Закончился «поворотный» этап нашего театра, и стали мы читать новую пьесу, которая называлась «Четыре креста». Там про очень больного героя, а я должен был быть личностью двуличной и ханжеской.
Читки я прошёл, а вот дальше мне что-то не хотелось уже быть актёром, да и репетиции шли в клубе обувной фабрики.

Открытые окна, за ними лето, машины гудят, троллейбусы своими токоснимателями посвистывают.
Одним словом жизнь.

И покинул я нашу студию. Официально и даже заявление написал. Поменялась и моя жизнь, она стала спокойной и без тревог. Спокойно всё было, а в душе всё-таки что-то покалывало.

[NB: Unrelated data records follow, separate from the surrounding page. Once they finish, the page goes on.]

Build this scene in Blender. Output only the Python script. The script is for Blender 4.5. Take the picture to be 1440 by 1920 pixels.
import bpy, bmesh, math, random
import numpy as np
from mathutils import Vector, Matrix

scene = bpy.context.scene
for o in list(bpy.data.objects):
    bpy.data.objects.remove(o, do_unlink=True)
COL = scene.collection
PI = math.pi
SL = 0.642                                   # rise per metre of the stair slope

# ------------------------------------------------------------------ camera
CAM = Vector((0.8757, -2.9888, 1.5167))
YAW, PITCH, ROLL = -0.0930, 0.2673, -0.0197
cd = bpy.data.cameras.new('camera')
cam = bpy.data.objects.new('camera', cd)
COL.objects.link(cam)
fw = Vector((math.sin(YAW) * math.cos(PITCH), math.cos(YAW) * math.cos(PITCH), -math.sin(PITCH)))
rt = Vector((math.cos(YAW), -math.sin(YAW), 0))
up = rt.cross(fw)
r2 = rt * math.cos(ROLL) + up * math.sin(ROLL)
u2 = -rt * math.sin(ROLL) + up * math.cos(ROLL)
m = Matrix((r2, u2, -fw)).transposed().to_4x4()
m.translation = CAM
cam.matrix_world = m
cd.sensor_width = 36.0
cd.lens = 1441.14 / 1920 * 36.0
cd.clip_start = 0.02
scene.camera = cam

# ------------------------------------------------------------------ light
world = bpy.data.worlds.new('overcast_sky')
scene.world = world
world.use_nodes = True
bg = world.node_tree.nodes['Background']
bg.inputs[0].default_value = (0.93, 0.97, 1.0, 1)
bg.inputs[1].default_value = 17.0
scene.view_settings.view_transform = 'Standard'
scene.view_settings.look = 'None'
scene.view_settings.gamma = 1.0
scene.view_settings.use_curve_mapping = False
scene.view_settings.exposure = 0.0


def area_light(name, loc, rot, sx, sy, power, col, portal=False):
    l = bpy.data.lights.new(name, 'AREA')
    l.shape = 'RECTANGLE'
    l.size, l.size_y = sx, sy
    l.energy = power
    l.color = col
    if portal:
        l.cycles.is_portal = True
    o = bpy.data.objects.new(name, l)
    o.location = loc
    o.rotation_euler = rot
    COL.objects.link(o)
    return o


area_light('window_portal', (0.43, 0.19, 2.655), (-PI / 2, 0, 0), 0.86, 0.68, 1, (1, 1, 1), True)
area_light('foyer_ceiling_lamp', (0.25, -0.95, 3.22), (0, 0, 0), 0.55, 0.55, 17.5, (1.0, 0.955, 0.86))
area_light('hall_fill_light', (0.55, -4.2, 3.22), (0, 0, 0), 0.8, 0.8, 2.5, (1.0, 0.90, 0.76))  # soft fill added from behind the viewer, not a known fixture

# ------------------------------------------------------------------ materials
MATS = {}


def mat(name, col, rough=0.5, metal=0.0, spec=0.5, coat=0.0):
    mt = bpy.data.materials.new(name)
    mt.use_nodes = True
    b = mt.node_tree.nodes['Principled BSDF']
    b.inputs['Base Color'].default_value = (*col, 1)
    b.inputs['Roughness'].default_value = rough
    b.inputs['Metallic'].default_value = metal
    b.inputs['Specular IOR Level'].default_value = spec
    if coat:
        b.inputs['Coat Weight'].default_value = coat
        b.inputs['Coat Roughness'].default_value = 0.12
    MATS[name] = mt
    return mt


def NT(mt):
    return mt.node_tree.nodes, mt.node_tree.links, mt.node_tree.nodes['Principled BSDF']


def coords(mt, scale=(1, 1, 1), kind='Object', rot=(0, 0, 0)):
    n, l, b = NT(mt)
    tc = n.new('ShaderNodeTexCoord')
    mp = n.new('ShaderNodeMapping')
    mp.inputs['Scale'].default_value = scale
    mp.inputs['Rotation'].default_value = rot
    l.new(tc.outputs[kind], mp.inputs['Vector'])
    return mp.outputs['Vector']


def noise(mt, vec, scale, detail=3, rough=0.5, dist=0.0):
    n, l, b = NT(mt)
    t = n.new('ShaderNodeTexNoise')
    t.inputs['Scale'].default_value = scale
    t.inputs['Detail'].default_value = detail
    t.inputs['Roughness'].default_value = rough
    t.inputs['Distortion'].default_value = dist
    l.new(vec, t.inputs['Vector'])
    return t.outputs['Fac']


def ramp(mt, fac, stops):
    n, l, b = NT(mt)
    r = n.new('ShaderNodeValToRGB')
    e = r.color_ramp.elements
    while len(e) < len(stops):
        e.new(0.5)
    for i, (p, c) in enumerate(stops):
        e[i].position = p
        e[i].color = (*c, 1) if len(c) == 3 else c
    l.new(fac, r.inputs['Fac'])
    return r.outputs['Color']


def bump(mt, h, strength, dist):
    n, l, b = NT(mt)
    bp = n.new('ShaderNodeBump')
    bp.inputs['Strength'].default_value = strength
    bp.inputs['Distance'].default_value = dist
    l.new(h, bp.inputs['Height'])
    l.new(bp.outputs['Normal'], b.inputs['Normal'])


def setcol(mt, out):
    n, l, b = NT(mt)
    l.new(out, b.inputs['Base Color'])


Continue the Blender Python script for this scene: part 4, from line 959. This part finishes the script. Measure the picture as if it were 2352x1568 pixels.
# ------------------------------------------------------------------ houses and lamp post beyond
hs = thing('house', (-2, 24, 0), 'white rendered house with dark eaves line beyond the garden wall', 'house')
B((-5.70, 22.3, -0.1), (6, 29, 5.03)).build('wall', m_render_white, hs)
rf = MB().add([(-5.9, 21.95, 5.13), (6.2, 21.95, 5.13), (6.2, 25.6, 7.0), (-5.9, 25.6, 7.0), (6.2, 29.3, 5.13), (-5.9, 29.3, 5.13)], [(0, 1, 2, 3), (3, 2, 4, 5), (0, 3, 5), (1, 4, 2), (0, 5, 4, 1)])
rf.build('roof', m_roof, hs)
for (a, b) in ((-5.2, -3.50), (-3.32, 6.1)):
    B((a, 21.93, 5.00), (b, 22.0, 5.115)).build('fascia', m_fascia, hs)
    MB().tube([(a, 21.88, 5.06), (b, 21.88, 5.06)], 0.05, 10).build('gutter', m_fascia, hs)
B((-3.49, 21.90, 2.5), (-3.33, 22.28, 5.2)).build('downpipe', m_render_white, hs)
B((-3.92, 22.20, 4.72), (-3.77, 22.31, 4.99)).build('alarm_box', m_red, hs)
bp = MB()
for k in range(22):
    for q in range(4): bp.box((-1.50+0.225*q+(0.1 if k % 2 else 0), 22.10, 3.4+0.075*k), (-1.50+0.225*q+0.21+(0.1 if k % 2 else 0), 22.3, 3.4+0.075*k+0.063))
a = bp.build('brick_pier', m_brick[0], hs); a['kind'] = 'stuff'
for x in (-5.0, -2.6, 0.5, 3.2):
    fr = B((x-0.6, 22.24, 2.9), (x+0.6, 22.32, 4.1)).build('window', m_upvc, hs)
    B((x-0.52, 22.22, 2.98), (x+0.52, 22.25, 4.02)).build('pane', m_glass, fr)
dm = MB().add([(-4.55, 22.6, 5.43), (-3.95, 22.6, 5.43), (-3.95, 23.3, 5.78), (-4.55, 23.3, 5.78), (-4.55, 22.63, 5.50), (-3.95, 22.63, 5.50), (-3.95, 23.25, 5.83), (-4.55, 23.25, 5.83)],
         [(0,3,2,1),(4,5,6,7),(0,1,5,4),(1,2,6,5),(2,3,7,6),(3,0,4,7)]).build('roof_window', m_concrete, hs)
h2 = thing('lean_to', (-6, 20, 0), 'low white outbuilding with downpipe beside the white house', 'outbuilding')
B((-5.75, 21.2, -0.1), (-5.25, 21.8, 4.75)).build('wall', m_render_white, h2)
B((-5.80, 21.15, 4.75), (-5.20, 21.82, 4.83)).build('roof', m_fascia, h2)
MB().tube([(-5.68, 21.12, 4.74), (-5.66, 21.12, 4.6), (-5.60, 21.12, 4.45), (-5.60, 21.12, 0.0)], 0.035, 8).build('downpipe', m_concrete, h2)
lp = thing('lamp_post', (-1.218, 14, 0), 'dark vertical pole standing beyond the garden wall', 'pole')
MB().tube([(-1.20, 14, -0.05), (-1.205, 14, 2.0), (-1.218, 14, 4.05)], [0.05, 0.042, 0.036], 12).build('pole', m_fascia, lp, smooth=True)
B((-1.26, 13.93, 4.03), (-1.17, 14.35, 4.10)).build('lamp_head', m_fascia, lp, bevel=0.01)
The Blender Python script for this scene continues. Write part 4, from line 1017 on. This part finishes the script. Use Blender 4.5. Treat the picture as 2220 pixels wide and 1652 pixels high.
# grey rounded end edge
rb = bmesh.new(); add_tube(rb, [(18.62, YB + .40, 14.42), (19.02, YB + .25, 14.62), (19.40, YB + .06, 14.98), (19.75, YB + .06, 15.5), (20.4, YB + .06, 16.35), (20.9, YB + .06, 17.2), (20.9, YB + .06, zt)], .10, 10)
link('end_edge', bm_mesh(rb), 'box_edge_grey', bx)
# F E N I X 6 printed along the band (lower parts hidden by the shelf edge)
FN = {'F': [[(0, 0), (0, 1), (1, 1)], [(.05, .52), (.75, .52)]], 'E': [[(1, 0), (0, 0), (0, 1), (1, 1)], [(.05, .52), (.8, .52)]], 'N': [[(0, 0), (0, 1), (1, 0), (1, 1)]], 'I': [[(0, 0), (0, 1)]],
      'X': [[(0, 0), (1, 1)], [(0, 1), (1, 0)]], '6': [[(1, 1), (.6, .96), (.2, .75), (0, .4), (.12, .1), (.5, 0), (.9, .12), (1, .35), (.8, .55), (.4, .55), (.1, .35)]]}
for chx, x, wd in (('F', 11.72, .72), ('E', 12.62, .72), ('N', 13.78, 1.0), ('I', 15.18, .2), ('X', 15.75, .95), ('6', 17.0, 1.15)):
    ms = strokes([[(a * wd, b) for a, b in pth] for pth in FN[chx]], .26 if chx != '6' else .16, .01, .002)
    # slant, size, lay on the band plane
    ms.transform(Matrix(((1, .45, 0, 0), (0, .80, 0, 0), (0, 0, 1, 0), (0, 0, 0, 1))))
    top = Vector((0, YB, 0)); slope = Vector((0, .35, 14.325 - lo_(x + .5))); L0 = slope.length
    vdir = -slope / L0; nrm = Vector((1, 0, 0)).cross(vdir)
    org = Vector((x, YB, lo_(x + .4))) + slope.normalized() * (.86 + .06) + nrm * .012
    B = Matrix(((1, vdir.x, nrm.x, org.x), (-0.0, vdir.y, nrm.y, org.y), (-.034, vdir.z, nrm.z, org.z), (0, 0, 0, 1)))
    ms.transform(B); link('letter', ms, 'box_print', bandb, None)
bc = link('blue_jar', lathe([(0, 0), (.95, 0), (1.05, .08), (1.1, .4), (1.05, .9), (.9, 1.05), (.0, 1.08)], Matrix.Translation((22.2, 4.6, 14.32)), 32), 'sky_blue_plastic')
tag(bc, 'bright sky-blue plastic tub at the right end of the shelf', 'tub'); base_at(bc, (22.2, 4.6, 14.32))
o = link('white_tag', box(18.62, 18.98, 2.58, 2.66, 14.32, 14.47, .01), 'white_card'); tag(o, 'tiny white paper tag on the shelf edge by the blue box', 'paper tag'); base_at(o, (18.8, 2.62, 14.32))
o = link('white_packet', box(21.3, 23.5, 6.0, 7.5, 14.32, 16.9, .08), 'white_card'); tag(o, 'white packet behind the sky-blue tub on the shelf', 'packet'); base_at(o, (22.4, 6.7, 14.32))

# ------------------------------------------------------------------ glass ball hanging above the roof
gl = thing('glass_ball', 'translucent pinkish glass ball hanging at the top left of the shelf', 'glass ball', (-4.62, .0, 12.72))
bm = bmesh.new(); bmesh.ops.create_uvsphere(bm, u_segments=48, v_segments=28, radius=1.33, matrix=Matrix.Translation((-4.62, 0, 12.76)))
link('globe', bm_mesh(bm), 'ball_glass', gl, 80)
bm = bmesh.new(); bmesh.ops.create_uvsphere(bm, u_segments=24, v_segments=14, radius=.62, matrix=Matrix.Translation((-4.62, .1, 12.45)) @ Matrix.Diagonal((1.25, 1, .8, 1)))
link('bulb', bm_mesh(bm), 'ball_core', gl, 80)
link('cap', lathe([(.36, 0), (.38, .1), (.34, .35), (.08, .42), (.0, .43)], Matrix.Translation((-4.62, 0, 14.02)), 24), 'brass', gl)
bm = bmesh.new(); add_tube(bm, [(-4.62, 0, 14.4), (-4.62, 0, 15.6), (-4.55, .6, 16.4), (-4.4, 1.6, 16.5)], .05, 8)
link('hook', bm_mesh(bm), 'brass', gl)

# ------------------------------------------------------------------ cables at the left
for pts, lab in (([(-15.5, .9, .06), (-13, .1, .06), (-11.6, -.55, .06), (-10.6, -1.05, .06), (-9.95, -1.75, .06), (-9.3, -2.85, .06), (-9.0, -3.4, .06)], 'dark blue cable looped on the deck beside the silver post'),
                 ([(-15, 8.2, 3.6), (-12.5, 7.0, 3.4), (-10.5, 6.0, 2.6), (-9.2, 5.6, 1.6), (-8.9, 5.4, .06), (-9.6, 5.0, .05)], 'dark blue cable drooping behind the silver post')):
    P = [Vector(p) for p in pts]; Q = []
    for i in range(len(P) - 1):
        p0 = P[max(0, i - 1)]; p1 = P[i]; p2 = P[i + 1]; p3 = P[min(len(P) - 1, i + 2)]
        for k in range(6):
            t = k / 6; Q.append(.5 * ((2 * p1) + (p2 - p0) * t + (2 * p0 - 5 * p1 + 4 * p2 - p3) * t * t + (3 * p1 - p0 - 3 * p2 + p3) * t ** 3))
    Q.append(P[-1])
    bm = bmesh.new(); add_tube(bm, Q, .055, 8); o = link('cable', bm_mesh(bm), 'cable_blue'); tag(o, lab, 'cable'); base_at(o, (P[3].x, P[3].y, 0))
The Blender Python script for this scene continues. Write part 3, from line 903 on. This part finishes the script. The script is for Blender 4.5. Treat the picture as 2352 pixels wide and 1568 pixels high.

А тут пришло письмо (которое сейчас не во время нашлось, а может наоборот). Вот это письмо и подтолкнуло меня, к написанию не разбери чего. Наверное, всё-таки воспоминаний.

Вот его фотокопия.

Konovalov theater letter.jpg


Пришёл, посидел, подождал пока все собрались.
Оказывается главреж в этом молодёжном театре Фалькович. Приятно.
А меня уже видел Рудик в роли Шикльгрубера, того самого. Видно не мог забыть мою «гестаповскую» эпопею.

Посмотрел репетицию, а репетировали они тогда по-серьёзному, одновременно два состава, над двумя пьесами работали. Пару раз приходил на репетиции и на премьеру попал. Театр тогда давал прекрасную пьесу «До свидания мальчики». Хорошо играли. Ведь герои и актёры одного возраста были.

Пригласил меня сниматься Алекпер Мурадов. Он снимал любительский фильм о войне. А я должен был сыграть немчика очкастенького, который не смог ударить пленную партизанку и был застрелен офицером (вот гад этот самый офицер).

Вот этим эпизодом и закончилась моя актёрская карьера.
Впереди было кино.
И как говорит Каневский в своих передачах – «Ну это уже совсем другая история».